Het is indrukwekkend om tot je te laten doordringen welke rijkdom aan geschriften hier in de loop van de eeuwen bij elkaar vergaard is.


De monnik, father Nilson, neemt ons nu mee naar het dak van het klooster voor zijn lezing over ‘de Tien Woorden in de Oosterse Kerk’. Hij benadrukt de belangrijkheid van de plaats waar we zijn. Het brandende braambos was de manifestatie van Gods aanwezigheid, Mozes ontving hier de Ten Commandments, dat was de eerste keer dat de heiligheid van de goddelijke Drie-eenheid hier aanwezig was, Elia was op deze plaats en ook de apostel Thomas kwam hier voordat hij naar India ging.

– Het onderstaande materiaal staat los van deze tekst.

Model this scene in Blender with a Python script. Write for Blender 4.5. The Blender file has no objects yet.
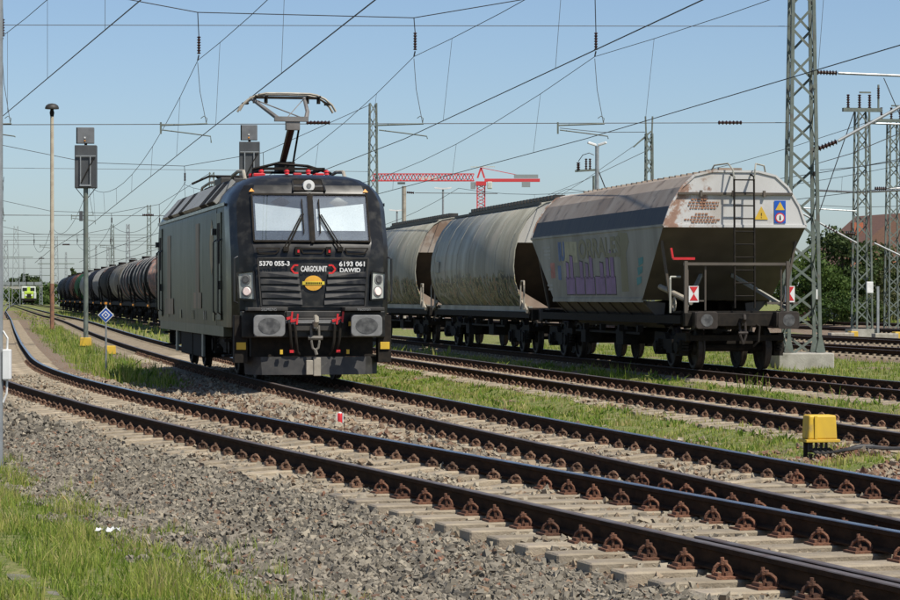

Kees Jan intorduceert father Nilson

Adam en Eva, die God kenden maar ook de Heilige Geest, werden na de zondeval uit het paradijs verdreven. Zij deden het kwade. Daarom kwam God in Jezus neer, hij kwam tot de mensen zonder hen te vernietigen. Christus was een en al licht en heeft de mensen met God verzoend. De verhouding werd hersteld zoals deze was voor de val van Adam.

Bij de opstanding van Christus werden de graven geopend. Mozes werd toen opgewekt. Elia stierf nooit, God bracht hem in de woestijn. Bij de 2de komst van Christus zullen ziel en lichaam van de mensen weer een worden.

De Tien Woorden zijn belangrijk in ons leven, ze vormen een deel van de gelovigen. Wanneer de Heilige Geest zich in ons manifesteert, leert die je de Tien Woorden. Wanneer de gelovige een deel hiervan kent, kent hij het geheel.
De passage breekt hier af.